● Given request
Below is a listing to write out in full, exactly as given, without its pictures.
[START Available data]
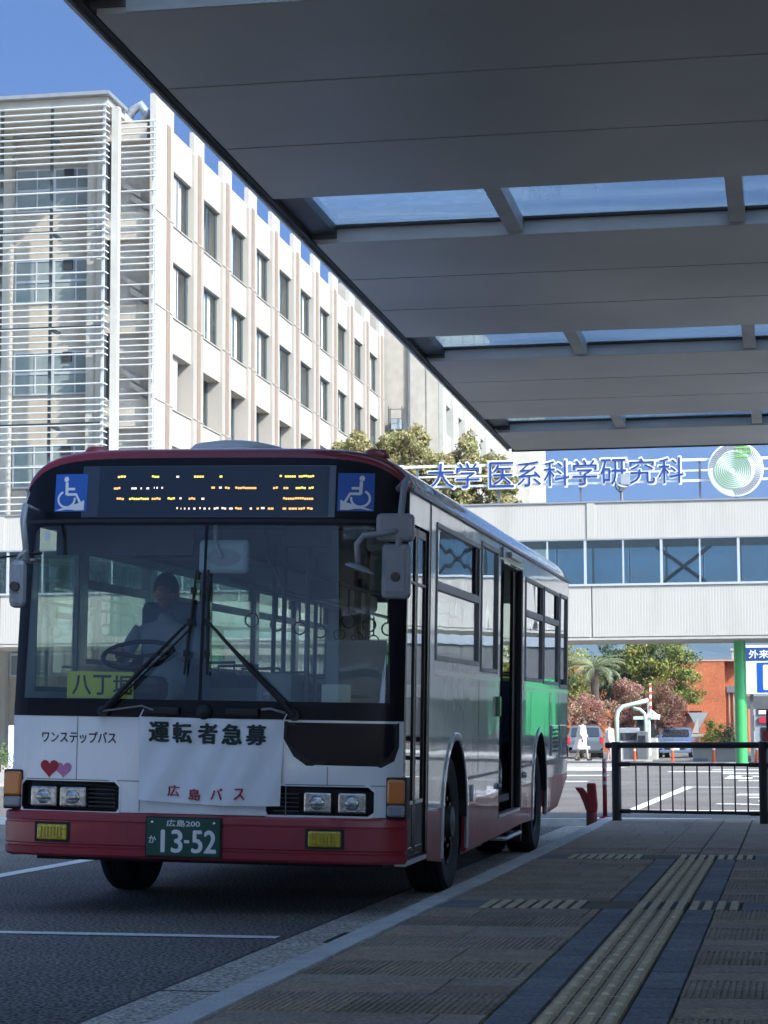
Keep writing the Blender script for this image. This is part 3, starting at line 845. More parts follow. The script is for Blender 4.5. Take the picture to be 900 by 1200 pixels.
for a, b in zip(edges[:-1], edges[1:]):
    ribbed(a + .14, b - .14, 8.10, 9.38, 78); ribbed(a + .02, b - .02, 4.60, 6.40, 78)
    ribbed(a + .14, b - .14, 8.10, 9.38, 81.4, sgn=1); ribbed(a + .02, b - .02, 4.60, 6.40, 81.4, sgn=1)
    bbox('panel_cap', M_bridge, (b - .139, b + .139, 77.96, 78.06, 8.10, 9.38))
bbox('panel_core', M_bridgeu, (BX0, BX1, 78.05, 81.35, 4.56, 6.38))
bbox('roof_deck', M_bridgeu, (BX0, BX1, 78.06, 81.35, 8.12, 9.30))
bbox('coping', M_lip, (BX0, BX1, 77.95, 81.5, 9.385, 9.44))
bbox('bottom_edge', M_tow, (BX0, BX1, 77.97, 78.10, 4.48, 4.555))
bbox('underside', M_bridgeu, (BX0, BX1, 78.11, 81.4, 4.46, 4.55))
for yy in (78.0, 81.35):
    bbox('window_sill', M_wframe, (BX0, BX1, yy - .06, yy + .06, 6.405, 6.48))
    bbox('window_head', M_lip, (BX0, BX1, yy - .06, yy + .06, 8.04, 8.095))
bbox('corridor_floor', M_room, (BX0, BX1, 78.12, 81.3, 6.385, 6.40))
bbox('corridor_ceiling', M_intw, (BX0, BX1, 78.12, 81.3, 8.05, 8.115))
xm = -1.56 - 1.352 * 34; n = 0
pn = pn2 = mu = mu2 = None
while xm < BX1 - 2:
    wide = .05 if n % 2 else .09
    for yy in (78.0, 81.35):
        key = wide
        if n < 2 and yy == 78.0:
            q = MB(); q.box(-wide / 2, wide / 2, -.04, .04, 6.481, 8.039); mm = q.build('mullion', M_wframe, br, loc=(xm - BO.x, yy - BO.y, 0))
            if n: mu2 = mm
            else: mu = mm
        else:
            again(mu2 if (n % 2 and mu2) else mu, br, (xm - BO.x, yy - BO.y, 0))
        if pn is None:
            q = MB(); q.box(.06, 1.29, -.008, .002, 6.485, 8.035); pn = q.build('pane', M_bgl, br, loc=(xm - BO.x, yy - BO.y, 0))
        else: again(pn, br, (xm - BO.x, yy - BO.y, 0))
    xm += 1.352; n += 1
for xx in (-3.6, -14.8, 7.6, -25.9, 18.7):   # crossed braces inside the corridor
    for s in (-1, 1):
        q = MB(); q.tube([(xx - s * 1.0 - BO.x, 2.6, 6.5), (xx + s * 1.0 - BO.x, 2.6, 8.0)], .07, 4); q.build('brace', M_alu, br)
for xx in (-1.62, -14.6, 11.4, -37.5):
    q = MB(); q.lathe([(.215, 0), (.215, 4.45)], (xx - BO.x, 1.6, 0), n=24); o = q.build('green_post', M_green, br); round_shade(o)
    q = MB(); q.lathe([(.30, 0), (.30, .03)], (xx - BO.x, 1.6, 4.42), n=16)

# rooftop sign letters on rails
sg = thing('rooftop_sign', 'blue rooftop letters with white rims on rails above the white bridge', 'sign', (-8, 79, 9.44))
SO = Vector((-8, 79, 9.44))
def sfn(a, b, d): return (a - SO.x, -.14 + d, b - SO.z)
def sbox(name, m, b, parent=None):
    q = MB(); q.box(b[0] - SO.x, b[1] - SO.x, b[2] - SO.y, b[3] - SO.y, b[4] - SO.z, b[5] - SO.z); return q.build(name, m, parent or sg)
sbox('rail', M_wsteel, (-17, 3, 79, 79.07, 10.93, 11.02)); sbox('rail', M_wsteel, (-17, 3, 79, 79.07, 10.18, 10.26))
sbox('back_rail', M_wsteel, (-17, 3, 80.2, 80.26, 10.7, 10.76))
for x in (-16.2, -13.2, -10.2, -7.2, -2.9, -.4): sbox('post', M_alu, (x - .04, x + .04, 79.071, 79.14, 9.44, 11.0))
chars = [('島', -14.5, -13.55), ('大', -12.78, -11.80), ('学', -11.73, -10.86), ('医', -10.5, -9.60), ('系', -9.48, -8.60), ('科', -8.5, -7.57),
         ('学', -7.46, -6.56), ('研', -6.44, -5.52), ('究', -5.42, -4.48), ('科', -4.36, -3.46)]
for ch, a, b in chars:
    w = .035
    text_obj('letter_rim', ch, (a - w, b + w, 10.13 - w, 11.06 + w), lambda a_, b_, d: sfn(a_, b_, d), M_wsteel, sg, bold=.028, depth=.10)
    text_obj('letter', ch, (a, b, 10.13, 11.06), lambda a_, b_, d: sfn(a_, b_, d - .03), M_letter, sg, bold=.0, depth=.02)
# round emblem on its own stand
em = thing('round_emblem', 'round silver emblem with green rings at the right end of the rooftop letters', 'emblem', (-1.62, 78.8, 9.44))
q = MB(); q.lathe([(.0, -.02), (.95, -.02), (.99, .0), (.99, .06), (0, .06)], (0, 0, 1.13), axis='y', n=48); o = q.build('disc', M_wsteel, em); round_shade(o)
for i in range(8):
    r = .12 + i * .075; q = MB()
    q.poly(circ(-.1, 1.08, r + .022, 36), [circ(-.1, 1.08, r, 36)[::-1]], lambda a, b, d: (a, -.045 + d, b), .02); q.build('green_ring', M_embg, em)
q = MB()
for i in range(52):
    a = radians(-100 + i * 5.2); r0, r1 = .70, .93
    a2 = a + .16
    c = [(r0 * cos(a), r0 * sin(a)), (r1 * cos(a2), r1 * sin(a2)), (r1 * cos(a2 + .05), r1 * sin(a2 + .05)), (r0 * cos(a + .05), r0 * sin(a + .05))]
    q.poly(c, [], lambda x, y, d: (x, -.04 + d, 1.13 + y), .018)
q.build('feather_rib', M_lip, em)
q = MB()
gp = ["01010101", "11111111", "10100101", "11111111", "00100100", "11111111"]
for j, row in enumerate(gp):
    for i, c in enumerate(row):
        if c == '1': q.box(.02 + i * .07, .07 + i * .07, -.07, -.05, 1.95 - j * .08, 2.0 - j * .08)
q.build('green_grid_mark', mat('bright_emblem_green', (0.25, 0.62, 0.10), 0.5), em)
q = MB(); q.tube([(0, .1, 0), (0, .1, .5)], .05, 6); q.tube([(-.15, .1, 0), (.15, .1, 0)], .05, 6); q.tube([(.4, .1, 0), (.4, .1, .5)], .03, 6); q.build('stand', M_alu, em)
fl = thing('floodlight', 'grey floodlight standing on the bridge roof below the blue letters', 'lamp', (-5.67, 78.5, 9.44))
q = MB(); q.tube([(0, 0, 0), (0, 0, .5)], .06, 8); q.tube([(-.22, 0, .0), (.22, 0, 0)], .04, 6); q.build('stem', M_alu, fl)
q = MB(); q.tube([(0, 0, .45), (.05, -.1, .62)], [.12, .2], 10); q.box(-.02, .3, -.15, .12, .62, 1.0); q.build('lamp_head', M_grey, fl)
q = MB(); q.tube([(0, 0, .3), (-.2, 0, .5), (-.25, 0, .9)], .02, 5); q.build('cable', M_blackm, fl)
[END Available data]
● Result below
Keep writing the Blender script for this image. This is part 3, starting at line 845. More parts follow. The script is for Blender 4.5. Take the picture to be 900 by 1200 pixels.
for a, b in zip(edges[:-1], edges[1:]):
    ribbed(a + .14, b - .14, 8.10, 9.38, 78); ribbed(a + .02, b - .02, 4.60, 6.40, 78)
    ribbed(a + .14, b - .14, 8.10, 9.38, 81.4, sgn=1); ribbed(a + .02, b - .02, 4.60, 6.40, 81.4, sgn=1)
    bbox('panel_cap', M_bridge, (b - .139, b + .139, 77.96, 78.06, 8.10, 9.38))
bbox('panel_core', M_bridgeu, (BX0, BX1, 78.05, 81.35, 4.56, 6.38))
bbox('roof_deck', M_bridgeu, (BX0, BX1, 78.06, 81.35, 8.12, 9.30))
bbox('coping', M_lip, (BX0, BX1, 77.95, 81.5, 9.385, 9.44))
bbox('bottom_edge', M_tow, (BX0, BX1, 77.97, 78.10, 4.48, 4.555))
bbox('underside', M_bridgeu, (BX0, BX1, 78.11, 81.4, 4.46, 4.55))
for yy in (78.0, 81.35):
    bbox('window_sill', M_wframe, (BX0, BX1, yy - .06, yy + .06, 6.405, 6.48))
    bbox('window_head', M_lip, (BX0, BX1, yy - .06, yy + .06, 8.04, 8.095))
bbox('corridor_floor', M_room, (BX0, BX1, 78.12, 81.3, 6.385, 6.40))
bbox('corridor_ceiling', M_intw, (BX0, BX1, 78.12, 81.3, 8.05, 8.115))
xm = -1.56 - 1.352 * 34; n = 0
pn = pn2 = mu = mu2 = None
while xm < BX1 - 2:
    wide = .05 if n % 2 else .09
    for yy in (78.0, 81.35):
        key = wide
        if n < 2 and yy == 78.0:
            q = MB(); q.box(-wide / 2, wide / 2, -.04, .04, 6.481, 8.039); mm = q.build('mullion', M_wframe, br, loc=(xm - BO.x, yy - BO.y, 0))
            if n: mu2 = mm
            else: mu = mm
        else:
            again(mu2 if (n % 2 and mu2) else mu, br, (xm - BO.x, yy - BO.y, 0))
        if pn is None:
            q = MB(); q.box(.06, 1.29, -.008, .002, 6.485, 8.035); pn = q.build('pane', M_bgl, br, loc=(xm - BO.x, yy - BO.y, 0))
        else: again(pn, br, (xm - BO.x, yy - BO.y, 0))
    xm += 1.352; n += 1
for xx in (-3.6, -14.8, 7.6, -25.9, 18.7):   # crossed braces inside the corridor
    for s in (-1, 1):
        q = MB(); q.tube([(xx - s * 1.0 - BO.x, 2.6, 6.5), (xx + s * 1.0 - BO.x, 2.6, 8.0)], .07, 4); q.build('brace', M_alu, br)
for xx in (-1.62, -14.6, 11.4, -37.5):
    q = MB(); q.lathe([(.215, 0), (.215, 4.45)], (xx - BO.x, 1.6, 0), n=24); o = q.build('green_post', M_green, br); round_shade(o)
    q = MB(); q.lathe([(.30, 0), (.30, .03)], (xx - BO.x, 1.6, 4.42), n=16)

# rooftop sign letters on rails
sg = thing('rooftop_sign', 'blue rooftop letters with white rims on rails above the white bridge', 'sign', (-8, 79, 9.44))
SO = Vector((-8, 79, 9.44))
def sfn(a, b, d): return (a - SO.x, -.14 + d, b - SO.z)
def sbox(name, m, b, parent=None):
    q = MB(); q.box(b[0] - SO.x, b[1] - SO.x, b[2] - SO.y, b[3] - SO.y, b[4] - SO.z, b[5] - SO.z); return q.build(name, m, parent or sg)
sbox('rail', M_wsteel, (-17, 3, 79, 79.07, 10.93, 11.02)); sbox('rail', M_wsteel, (-17, 3, 79, 79.07, 10.18, 10.26))
sbox('back_rail', M_wsteel, (-17, 3, 80.2, 80.26, 10.7, 10.76))
for x in (-16.2, -13.2, -10.2, -7.2, -2.9, -.4): sbox('post', M_alu, (x - .04, x + .04, 79.071, 79.14, 9.44, 11.0))
chars = [('島', -14.5, -13.55), ('大', -12.78, -11.80), ('学', -11.73, -10.86), ('医', -10.5, -9.60), ('系', -9.48, -8.60), ('科', -8.5, -7.57),
         ('学', -7.46, -6.56), ('研', -6.44, -5.52), ('究', -5.42, -4.48), ('科', -4.36, -3.46)]
for ch, a, b in chars:
    w = .035
    text_obj('letter_rim', ch, (a - w, b + w, 10.13 - w, 11.06 + w), lambda a_, b_, d: sfn(a_, b_, d), M_wsteel, sg, bold=.028, depth=.10)
    text_obj('letter', ch, (a, b, 10.13, 11.06), lambda a_, b_, d: sfn(a_, b_, d - .03), M_letter, sg, bold=.0, depth=.02)
# round emblem on its own stand
em = thing('round_emblem', 'round silver emblem with green rings at the right end of the rooftop letters', 'emblem', (-1.62, 78.8, 9.44))
q = MB(); q.lathe([(.0, -.02), (.95, -.02), (.99, .0), (.99, .06), (0, .06)], (0, 0, 1.13), axis='y', n=48); o = q.build('disc', M_wsteel, em); round_shade(o)
for i in range(8):
    r = .12 + i * .075; q = MB()
    q.poly(circ(-.1, 1.08, r + .022, 36), [circ(-.1, 1.08, r, 36)[::-1]], lambda a, b, d: (a, -.045 + d, b), .02); q.build('green_ring', M_embg, em)
q = MB()
for i in range(52):
    a = radians(-100 + i * 5.2); r0, r1 = .70, .93
    a2 = a + .16
    c = [(r0 * cos(a), r0 * sin(a)), (r1 * cos(a2), r1 * sin(a2)), (r1 * cos(a2 + .05), r1 * sin(a2 + .05)), (r0 * cos(a + .05), r0 * sin(a + .05))]
    q.poly(c, [], lambda x, y, d: (x, -.04 + d, 1.13 + y), .018)
q.build('feather_rib', M_lip, em)
q = MB()
gp = ["01010101", "11111111", "10100101", "11111111", "00100100", "11111111"]
for j, row in enumerate(gp):
    for i, c in enumerate(row):
        if c == '1': q.box(.02 + i * .07, .07 + i * .07, -.07, -.05, 1.95 - j * .08, 2.0 - j * .08)
q.build('green_grid_mark', mat('bright_emblem_green', (0.25, 0.62, 0.10), 0.5), em)
q = MB(); q.tube([(0, .1, 0), (0, .1, .5)], .05, 6); q.tube([(-.15, .1, 0), (.15, .1, 0)], .05, 6); q.tube([(.4, .1, 0), (.4, .1, .5)], .03, 6); q.build('stand', M_alu, em)
fl = thing('floodlight', 'grey floodlight standing on the bridge roof below the blue letters', 'lamp', (-5.67, 78.5, 9.44))
q = MB(); q.tube([(0, 0, 0), (0, 0, .5)], .06, 8); q.tube([(-.22, 0, .0), (.22, 0, 0)], .04, 6); q.build('stem', M_alu, fl)
q = MB(); q.tube([(0, 0, .45), (.05, -.1, .62)], [.12, .2], 10); q.box(-.02, .3, -.15, .12, .62, 1.0); q.build('lamp_head', M_grey, fl)
q = MB(); q.tube([(0, 0, .3), (-.2, 0, .5), (-.25, 0, .9)], .02, 5); q.build('cable', M_blackm, fl)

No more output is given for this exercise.